Pick the Sennheiser HDB 630 if you are:

  • A value-conscious audiophile who wants the best sound-per-dollar in the tier
  • A buyer with an Android phone that supports aptX Lossless or aptX Adaptive — the HDB 630 is the right match
  • A multi-device user (Switch + Steam Deck + MacBook + Android) who needs the BTD 700 dongle for high-res wireless from any USB-C source
  • A long-haul listener who values 60-hour battery over luxury materials
  • A parametric EQ user — the Smart Control app’s parametric EQ is the most flexible tuning tool in the tier
  • A buyer who lives in a hot/humid climate and wants synthetic pads that will outlast lambskin

Skip both if you are:

  • An Apple-ecosystem-first user who wants Live Translation, Personalized Spatial Audio, and H2 chip features — the AirPods Max 2 ($549) is the better pick
  • A commuter who wants the best ANC — the Sony WH-1000XM6 ($459) or Bose QC Ultra 2 ($429) beat both on noise cancellation
  • A buyer whose budget stops at $300 — the Sony WH-CH720N or Sennheiser Accentum Plus deliver 70% of the experience for 25% of the price

Bottom Line

The Beoplay H100 and the Sennheiser HDB 630 are not really competing for the same buyer’s money. They are competing for the same buyer’s head.
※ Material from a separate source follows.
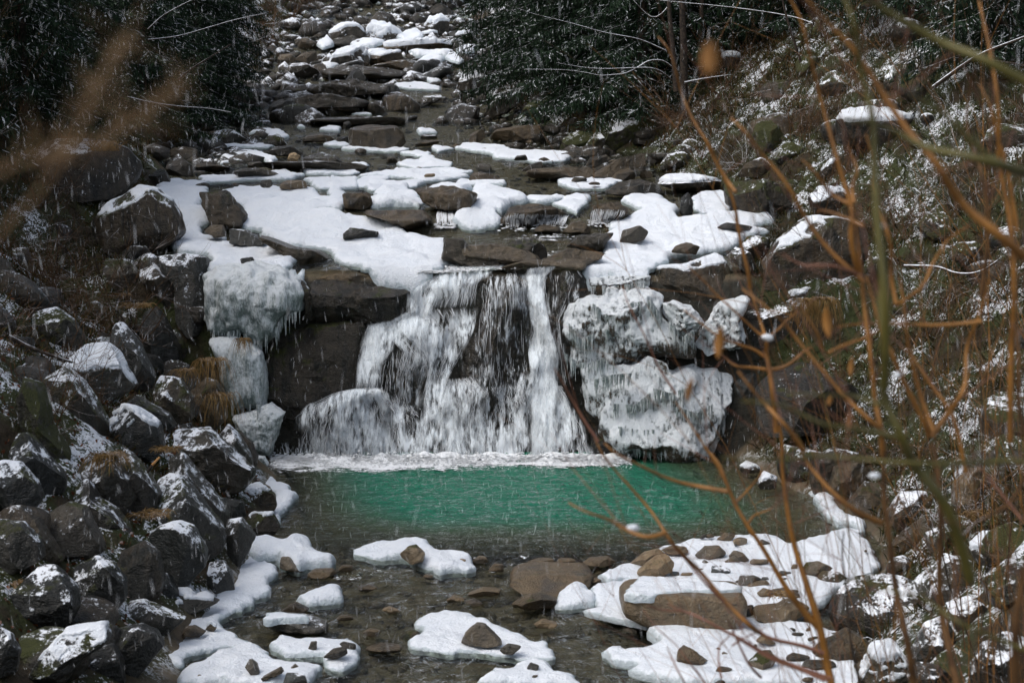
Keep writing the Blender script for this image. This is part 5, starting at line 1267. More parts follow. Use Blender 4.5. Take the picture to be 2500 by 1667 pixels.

  • If you want a luxury object, a long-term investment, and a headphone that will still be on your desk in 2034 — and you are willing to pay $1,549 and treat it as a 10-year ownership commitment with a $50-80 battery swap at year 6 — the Beoplay H100 is the right call. The ~$0.21/hour cost-per-hour over 5 years becomes ~$0.15/hour over 7 years and ~$0.11/hour over 10 years. That is a defensible number for the build, the sound, and the object.
  • If you want the best sound-per-dollar in the tier, 60-hour battery, a parametric EQ, and a bundled hi-res dongle that makes any USB-C source into a 24-bit/96 kHz wireless source — and you are realistic that the headphone will be e-waste in 5-7 years when the battery degrades — the Sennheiser HDB 630 is the right call. At ~$0.07/hour over 5 years, it is roughly 3x cheaper per hour than the H100 for the same listening time.

The 80/20 answer for most buyers is the Sennheiser HDB 630. The 20% of buyers for whom the H100 is the right call are people who actually value leather + aluminum + replaceable parts + a 7+ year hold — not just the brand or the design language.

Buy smart. Get more value. The right headphone is the one you’ll still be using in 2031, not the one that looks best in 2026.